Tom Johnson

Tom Johnson
Tom Johnson, Clarinet Trio, 2012, collection Frac Franche-Comté © Tom Johnson, Photo © Biennale Son | Olivier Lovey

Clarinet Trio, 2018

Ensemble-16- Série (dissociable), series of seven dissociable drawings echoing the score of the musical composition Clarinet Trio. Black ink on paper, each 48.5 x 69 cm

Work presented as part of the exhibition Echos d'une collection - Works by Frac Franche-Comté

In the career of minimalist composer Tom Johnson, visuals and mathematics are both of great importance. They come together in a work like Clarinet Trio. Here, the drawings are not scores, as can sometimes be the case, but diagrams that have inspired seven short musical compositions for three B-flat clarinets, amounting to some 20 minutes of music.

The seven designs are based on a combinatorial concept (12,3,2): 12 notes in the scale, 3 notes in each chord, each pair of notes appearing together twice.

When Tom Johnson published the score of Clarinet Trio, he insisted on including the diagrams that inspired it.

Tom Johnson

Born in 1939 in Colorado (USA)

Lives and works in Paris

After studying at Yale University, he moved to New York in the late 1960s and took private lessons from Morton Feldman. Between 1971 and 1983, while writing his first compositions, he wrote reviews specializing in new music for The Village Voice . Here he coined the term "minimalist music", which he feels perfectly describes his own music. In 1983, he moved to Paris.

He sometimes uses the spoken word, with a narrator explaining the concept of the composition. The visual is also important, with works such as Nine Bells (1979), in which the musician is placed at the center of a square of nine bells, or Dropping Balls (2011), a composition for jugglers. Both the narrator and the performative aspect enable him to make the musical structure of his work clearer.

In composing, Tom Johnson explores logical processes such as accumulation, counting and phase shifting, and makes increasing use of mathematics. He uses concepts from Euler and Blaise Pascal, and also collaborates with contemporary mathematicians.

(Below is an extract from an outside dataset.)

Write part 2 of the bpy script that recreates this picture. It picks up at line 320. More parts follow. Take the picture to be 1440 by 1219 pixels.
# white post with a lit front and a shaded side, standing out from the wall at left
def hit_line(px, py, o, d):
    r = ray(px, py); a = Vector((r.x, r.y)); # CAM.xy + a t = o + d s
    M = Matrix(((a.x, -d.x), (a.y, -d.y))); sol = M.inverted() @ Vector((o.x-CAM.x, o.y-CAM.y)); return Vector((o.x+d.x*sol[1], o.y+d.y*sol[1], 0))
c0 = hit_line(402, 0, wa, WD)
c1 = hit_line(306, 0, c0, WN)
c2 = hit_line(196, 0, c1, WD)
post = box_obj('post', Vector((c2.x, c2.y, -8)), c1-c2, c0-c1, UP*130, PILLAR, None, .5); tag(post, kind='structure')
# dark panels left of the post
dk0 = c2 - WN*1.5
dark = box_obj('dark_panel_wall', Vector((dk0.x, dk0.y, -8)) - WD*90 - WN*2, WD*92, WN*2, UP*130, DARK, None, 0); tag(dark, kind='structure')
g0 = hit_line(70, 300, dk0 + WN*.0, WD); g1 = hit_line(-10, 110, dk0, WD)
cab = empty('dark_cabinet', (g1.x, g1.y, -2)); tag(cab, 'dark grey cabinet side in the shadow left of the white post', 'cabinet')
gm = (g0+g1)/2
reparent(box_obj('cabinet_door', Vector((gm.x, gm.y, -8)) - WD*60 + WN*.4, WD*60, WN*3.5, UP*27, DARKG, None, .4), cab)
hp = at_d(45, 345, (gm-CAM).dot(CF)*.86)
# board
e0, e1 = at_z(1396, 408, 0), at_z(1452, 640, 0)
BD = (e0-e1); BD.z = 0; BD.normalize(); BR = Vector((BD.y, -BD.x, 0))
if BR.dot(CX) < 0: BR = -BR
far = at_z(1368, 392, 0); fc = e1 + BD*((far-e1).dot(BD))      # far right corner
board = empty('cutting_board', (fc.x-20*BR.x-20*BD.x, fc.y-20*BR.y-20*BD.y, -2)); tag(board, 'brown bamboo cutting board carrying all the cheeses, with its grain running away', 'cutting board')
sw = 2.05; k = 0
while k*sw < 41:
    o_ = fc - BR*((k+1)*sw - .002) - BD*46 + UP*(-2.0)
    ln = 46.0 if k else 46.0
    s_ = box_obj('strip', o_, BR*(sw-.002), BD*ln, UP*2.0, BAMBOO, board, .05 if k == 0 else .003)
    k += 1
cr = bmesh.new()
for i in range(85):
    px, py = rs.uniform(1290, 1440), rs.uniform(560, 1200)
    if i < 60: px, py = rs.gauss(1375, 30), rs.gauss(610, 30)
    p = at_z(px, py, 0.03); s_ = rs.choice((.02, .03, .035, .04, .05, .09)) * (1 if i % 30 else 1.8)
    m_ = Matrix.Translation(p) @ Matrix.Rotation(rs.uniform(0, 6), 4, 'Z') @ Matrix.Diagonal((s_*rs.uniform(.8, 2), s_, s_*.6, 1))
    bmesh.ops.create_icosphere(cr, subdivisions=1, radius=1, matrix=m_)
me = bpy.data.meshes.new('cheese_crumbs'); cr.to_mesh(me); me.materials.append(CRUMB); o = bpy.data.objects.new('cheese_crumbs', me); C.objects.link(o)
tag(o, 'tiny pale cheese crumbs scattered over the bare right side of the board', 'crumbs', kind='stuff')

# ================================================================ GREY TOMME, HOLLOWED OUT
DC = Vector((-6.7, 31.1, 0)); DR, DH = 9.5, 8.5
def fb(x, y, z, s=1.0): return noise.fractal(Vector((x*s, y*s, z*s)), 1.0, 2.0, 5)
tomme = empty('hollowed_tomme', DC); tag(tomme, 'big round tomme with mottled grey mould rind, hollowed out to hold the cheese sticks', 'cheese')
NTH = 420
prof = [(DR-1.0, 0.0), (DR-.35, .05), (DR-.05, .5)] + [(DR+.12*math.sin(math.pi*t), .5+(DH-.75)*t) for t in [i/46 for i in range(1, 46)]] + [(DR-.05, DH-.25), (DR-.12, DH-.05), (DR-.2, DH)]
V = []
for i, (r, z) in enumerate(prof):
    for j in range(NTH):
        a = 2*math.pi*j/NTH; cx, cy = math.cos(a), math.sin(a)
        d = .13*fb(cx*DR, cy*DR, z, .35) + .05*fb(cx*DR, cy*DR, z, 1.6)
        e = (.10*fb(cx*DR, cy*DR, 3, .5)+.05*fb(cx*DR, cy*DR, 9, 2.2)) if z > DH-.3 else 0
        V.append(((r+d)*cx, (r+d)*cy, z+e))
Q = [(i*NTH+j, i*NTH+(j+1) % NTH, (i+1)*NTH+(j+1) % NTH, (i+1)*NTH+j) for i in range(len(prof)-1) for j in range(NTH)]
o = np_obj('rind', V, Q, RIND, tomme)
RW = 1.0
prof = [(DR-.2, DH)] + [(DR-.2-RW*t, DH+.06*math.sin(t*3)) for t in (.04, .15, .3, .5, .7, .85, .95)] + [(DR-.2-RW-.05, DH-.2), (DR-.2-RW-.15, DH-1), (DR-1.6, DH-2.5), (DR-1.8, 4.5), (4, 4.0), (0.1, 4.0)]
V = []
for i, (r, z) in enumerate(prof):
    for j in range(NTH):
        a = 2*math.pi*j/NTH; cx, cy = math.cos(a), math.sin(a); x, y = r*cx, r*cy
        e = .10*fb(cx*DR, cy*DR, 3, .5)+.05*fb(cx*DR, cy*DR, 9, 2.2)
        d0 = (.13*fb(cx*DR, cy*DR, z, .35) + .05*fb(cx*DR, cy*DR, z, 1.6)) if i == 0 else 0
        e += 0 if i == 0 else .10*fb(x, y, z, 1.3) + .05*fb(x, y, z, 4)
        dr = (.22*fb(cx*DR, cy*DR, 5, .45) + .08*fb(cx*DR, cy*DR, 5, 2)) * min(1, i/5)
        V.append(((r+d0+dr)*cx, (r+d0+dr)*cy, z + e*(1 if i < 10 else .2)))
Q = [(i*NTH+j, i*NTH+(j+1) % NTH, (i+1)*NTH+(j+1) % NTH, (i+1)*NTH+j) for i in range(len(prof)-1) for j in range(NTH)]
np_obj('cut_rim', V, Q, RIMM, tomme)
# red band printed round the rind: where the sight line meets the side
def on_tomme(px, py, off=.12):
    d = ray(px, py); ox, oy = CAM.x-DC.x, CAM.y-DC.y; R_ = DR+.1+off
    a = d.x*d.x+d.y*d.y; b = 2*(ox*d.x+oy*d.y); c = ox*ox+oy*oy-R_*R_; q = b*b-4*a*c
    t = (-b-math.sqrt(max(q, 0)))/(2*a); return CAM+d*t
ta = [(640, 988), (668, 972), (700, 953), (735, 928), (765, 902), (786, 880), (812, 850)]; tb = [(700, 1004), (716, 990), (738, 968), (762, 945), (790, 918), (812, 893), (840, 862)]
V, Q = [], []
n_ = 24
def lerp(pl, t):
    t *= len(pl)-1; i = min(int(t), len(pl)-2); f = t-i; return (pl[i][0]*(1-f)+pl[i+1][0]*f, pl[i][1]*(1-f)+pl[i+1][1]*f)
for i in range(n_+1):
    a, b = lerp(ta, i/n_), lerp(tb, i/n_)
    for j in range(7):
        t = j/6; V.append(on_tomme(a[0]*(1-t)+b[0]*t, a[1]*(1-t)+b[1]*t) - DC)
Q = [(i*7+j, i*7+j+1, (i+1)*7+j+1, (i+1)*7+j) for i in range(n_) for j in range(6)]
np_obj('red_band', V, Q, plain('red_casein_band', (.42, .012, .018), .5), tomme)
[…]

As far back as 1973, Tom Johnson published Imaginary Music, a collection of 104 drawings of quarter notes, eighth notes, sharps and sighs, designed to elicit "imaginary music" in the viewer. He would then use the drawings as diagrams to visualize the relationship between the notes. Sometimes created to study music already conceived, they are also tools for finding new music. Several of his works have to do with weaving patterns. One, created in collaboration with mathematician Marc Chemilier, is inspired by a turtle-shell drawing that initiates in the Vanuatu archipelago make with a single trace of a finger in the sand(Tortue de mer, 1977). Tom Johnson also sometimes draws without any musical pretext.